### What the task requires
For the data below, report the number of lines that contain the string "scene" and nothing else.

### Provided material
>> begin

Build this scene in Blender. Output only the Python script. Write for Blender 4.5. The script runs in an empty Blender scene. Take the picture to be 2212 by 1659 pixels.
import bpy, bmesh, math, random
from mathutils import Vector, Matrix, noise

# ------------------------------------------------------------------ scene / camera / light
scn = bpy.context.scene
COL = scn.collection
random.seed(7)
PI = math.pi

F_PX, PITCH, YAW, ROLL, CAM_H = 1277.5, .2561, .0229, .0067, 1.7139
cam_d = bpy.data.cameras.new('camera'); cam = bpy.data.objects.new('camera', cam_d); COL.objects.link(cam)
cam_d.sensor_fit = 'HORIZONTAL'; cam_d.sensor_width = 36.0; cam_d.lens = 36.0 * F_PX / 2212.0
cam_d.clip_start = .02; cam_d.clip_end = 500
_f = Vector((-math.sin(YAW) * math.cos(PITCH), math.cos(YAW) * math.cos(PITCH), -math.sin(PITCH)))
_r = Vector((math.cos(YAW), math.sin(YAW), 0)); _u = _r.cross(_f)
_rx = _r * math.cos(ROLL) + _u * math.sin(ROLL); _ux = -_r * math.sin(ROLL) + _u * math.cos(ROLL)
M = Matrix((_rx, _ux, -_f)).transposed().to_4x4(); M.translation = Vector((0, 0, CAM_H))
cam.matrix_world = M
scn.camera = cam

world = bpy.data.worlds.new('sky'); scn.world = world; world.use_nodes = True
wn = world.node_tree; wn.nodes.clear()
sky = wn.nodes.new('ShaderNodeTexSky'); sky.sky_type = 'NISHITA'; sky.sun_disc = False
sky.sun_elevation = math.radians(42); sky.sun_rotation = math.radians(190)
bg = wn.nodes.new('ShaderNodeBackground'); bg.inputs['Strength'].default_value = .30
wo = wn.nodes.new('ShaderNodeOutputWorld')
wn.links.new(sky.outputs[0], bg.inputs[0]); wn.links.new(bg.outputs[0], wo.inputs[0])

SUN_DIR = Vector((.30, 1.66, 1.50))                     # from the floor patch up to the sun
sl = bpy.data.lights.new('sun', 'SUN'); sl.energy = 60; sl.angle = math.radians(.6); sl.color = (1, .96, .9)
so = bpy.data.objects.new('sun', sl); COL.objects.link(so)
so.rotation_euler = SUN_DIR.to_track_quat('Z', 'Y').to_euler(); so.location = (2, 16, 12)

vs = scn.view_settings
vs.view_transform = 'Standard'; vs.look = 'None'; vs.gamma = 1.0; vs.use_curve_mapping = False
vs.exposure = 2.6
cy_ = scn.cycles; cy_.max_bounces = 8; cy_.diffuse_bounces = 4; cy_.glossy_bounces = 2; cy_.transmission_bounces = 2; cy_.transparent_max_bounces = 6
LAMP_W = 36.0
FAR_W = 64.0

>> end

### Written response
3